Hard-boiled Defective

From: unicorn <unicorn_at_indenial.com>
Date: Fri Nov 12 2010 - 06:14:48 EST

"Hard-boiled Defective"*

*Two blondes were working on a house. The one
who was nailing down siding would reach into
his nail pouch, pull out a nail and either toss it
over his shoulder or nail it in. The other, figuring
this was worth looking into, asked, "Why are you
throwing those nails away?"

The first explained, "If I pull a nail out of my pouch
and it's pointed toward me, I throw it away 'cause
 it's defective. If it's pointed toward the house, then
I nail it in!"

The second blonde got completely upset and yelled,
"You moron! The nails pointed toward you aren't
defective! They're for the other side of the house!"
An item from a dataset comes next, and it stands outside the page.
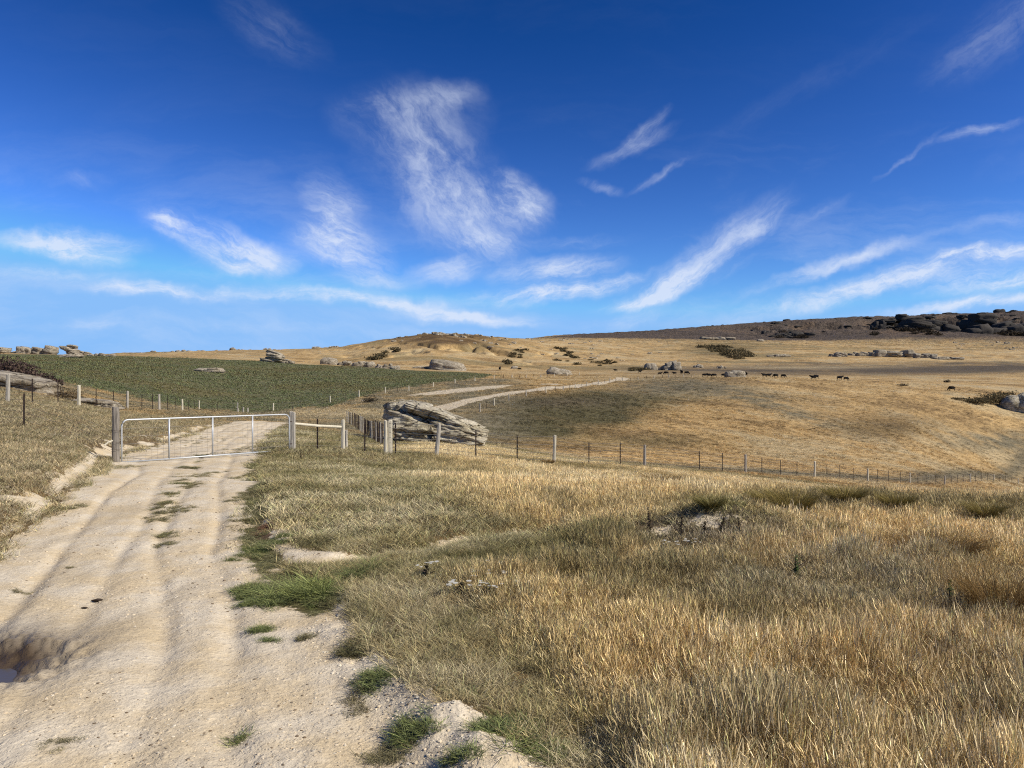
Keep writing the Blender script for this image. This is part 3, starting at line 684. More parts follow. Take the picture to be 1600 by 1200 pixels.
tallp, shortp, greenp, farp, cropp = [], [], [], [], []
for (n, r0, r1, kt, ks, kg, st, ss) in ((30000, 1.9, 8.5, P_TALL, P_SHORT, P_GREEN, 1.0, 1.0), (48000, 8.0, 22, P_MTALL, P_MSHORT, P_GREEN, 1.0, 1.0), (42000, 21, 48, P_MTALL, P_MSHORT, P_GREEN, 1.15, 1.25)):
    X, Y, L = make(n, r0, r1, 0, 72 if r0 < 5 else (58 if r0 < 10 else 48))
    veg = 1-sstep(L['bare']+RNG.uniform(-.22, .22, len(X)), .35, .62); r_ = RNG.rand(len(X))
    isg = (np.clip(L['gp']+L['cpat'], 0, 1) > .35)
    m = (r_ < veg*np.clip(L['tall']*1.25-.06, 0, 1)*(.35+.9*sstep(fbm(X, Y, .38, 3, 85), -.25, .18)))&~isg
    x, y, l = sub(X, Y, L, m); k = len(x)
    hs_ = 1.05*(.5+.75*l['tall'])*RNG.uniform(.7, 1.3, k)*(.85+.9*fbm(x, y, .7, 3, 99))*(1-.25*sstep(y, 20, 40))
    tallp.append((x, y, pick(kt, k), np.full(k, st), hs_/st, vary(cols(l))))
    m = (RNG.rand(len(X)) < veg*(1-.45*L['tall'])*(.4+.7*sstep(fbm(X, Y, .5, 3, 86), -.25, .2)))&~isg
    x, y, l = sub(X, Y, L, m); k = len(x)
    shortp.append((x, y, pick(ks, k), ss*RNG.uniform(.7, 1.35, k), RNG.uniform(.7, 1.3, k), patchy(x, y, vary(cols(l), .34))))
    m = isg&(RNG.rand(len(X)) < veg*.9*sstep(fbm(X, Y, .4, 4, 84), -.3, .15))&(Y < 24)
    x, y, l = sub(X, Y, L, m); k = len(x)
    greenp.append((x, y, pick(kg, k), RNG.uniform(.5, 1.2, k)*(1.0 if r0 < 5 else 1.6), RNG.uniform(.2, .45, k), vary(np.tile(srgb(136,130,88,.88), (k, 1)), .3)))
# extra turf: track verge, patches on the track, lush tufts by the sandy strip
def patch(u, v, ru, rv, n, c, ch=P_GREEN, s0=.6, s1=1.2, y0=2.5, y1=30, zs=(.4, .95)):
    x0, y_, _ = find(u, v, y0, y1)
    dx = ru/FPX*y_; dy = rv*y_*y_/(FPX*1.6)
    a = RNG.rand(n)*6.283; r = RNG.rand(n)**.6
    x = x0+np.cos(a)*r*dx; y = y_+np.sin(a)*r*dy; keep = fbm(x, y, .26, 4, 91)+RNG.uniform(-.12, .12, n) > -.2+.5*r*r
    x, y = x[keep], y[keep]; k = len(x)
    greenp.append((x, y, pick(ch, k), RNG.uniform(s0, s1, k), RNG.uniform(zs[0], zs[1], k), vary(np.tile(c, (k, 1)), .3)))
G1 = srgb(122,128,76,.85); G2 = srgb(140,130,92,.85); G3 = srgb(142,148,86,.85); RD = srgb(140,104,78,.8)
patch(475,935,75,22,420,G1); patch(480,930,62,15,46,G3,P_LONGG,.6,1.15); patch(560,905,28,16,26,G1,P_LONGG,.5,1.0); patch(400,925,40,12,150,G1)
patch(415,855,45,22,420,G1,s0=.5,s1=.95); patch(425,825,28,14,160,RD,zs=(.3,.6)); patch(405,800,32,18,260,G2); patch(395,770,24,14,240,G2,zs=(.4,.8)); patch(400,742,20,12,260,G2,zs=(.5,.9))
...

*************************************************

"Rolling Back The Years"*
*
A blonde was trying to sell her old car. She was having
a lot of problems selling it, because the car had almost
230,000 miles on it.

One day, she told her problem to a brunette she worked
with at a salon. The brunette told her, "There is a possibility
to make the car easier to sell, but it's not legal."

"That doesn't matter," replied the blonde, "if I can only sell the car."

"Okay," said the brunette. "Here is the address of a friend
of mine. He owns a car repair shop. Tell him I sent you
and he will 'fix it'. Then you shouldn't have a problem
anymore trying to sell your car."

The following weekend, the blonde made the trip to the
mechanic. About one month after that, the brunette
asked the blonde, "Did you sell your car?"

"No," replied the blonde, "Why should I? It only has 50,000 miles on it!"